Nevertheless, bira surveying shows fashion shop members benefiting in turnover from exactly that this year. Other marginal effects can include cost-cutting, such as grinding down the cost of payments (self-promoting ad alert) with collectively negotiated card deals, such as the bira tariff that channels well over £1bn worth of independents’ transactions each year.

The aggregation of many small businesses, while they retain full independence, has been a striking factor in other areas of retail, and the lessons should be learned by clothing and other small operators. In leisure, Just Eat provides a channel for online sales for over 13,000 local food outlets and the heavily-advertised brand is valued itself at well over £1bn.

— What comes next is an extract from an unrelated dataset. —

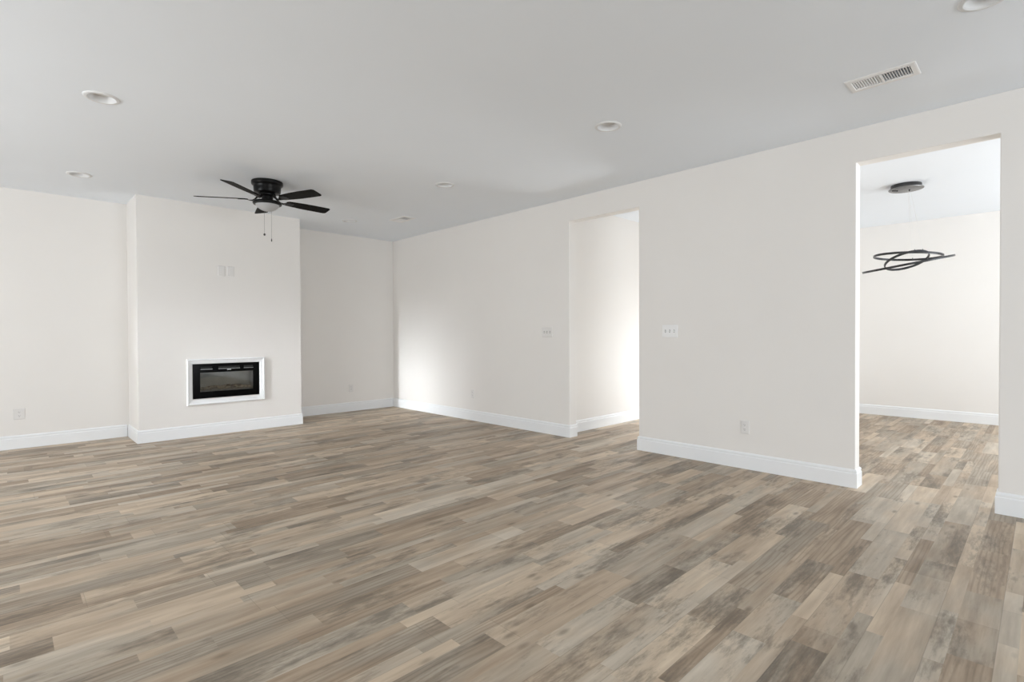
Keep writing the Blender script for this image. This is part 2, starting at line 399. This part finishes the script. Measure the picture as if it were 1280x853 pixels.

In services, the hair and beauty booking service Wahanda has put 5,000 independent salons online 24/7. In non-food, MyHigh.St has made a good start in less than a year in providing full e-commerce offering for shops, with no entry price and the ability, uniquely, to promote a whole town of independents at a time. It shouldn’t be forgotten that both eBay and Amazon are also aggregators through which tiny outfits can get a national and often international presence and some of our members have built significant turnover in these channels.

Of course, there is much that a small business can do on its own and bira has been touring the country meeting small shop entrepreneurs, giving practical advice and encouragement about the many things that independents can do for themselves right now, at little or no cost. Very few will want or be able to do all of these – operate a loyalty scheme; maintain a Twitter feed, build a following on Facebook, pin pictures on Pinterest, carry out a text marketing campaign or even open a standalone e-commerce website – but increasing numbers will be doing one or more of these and it’s good that they are.

Because one view of a world in which any of us can open up global online shop operations for little or no money and in short order is that we are coming to the end of the era of Big Capital in retail – and independents are definitely in exactly the right place to take advantage of the opportunities that presents.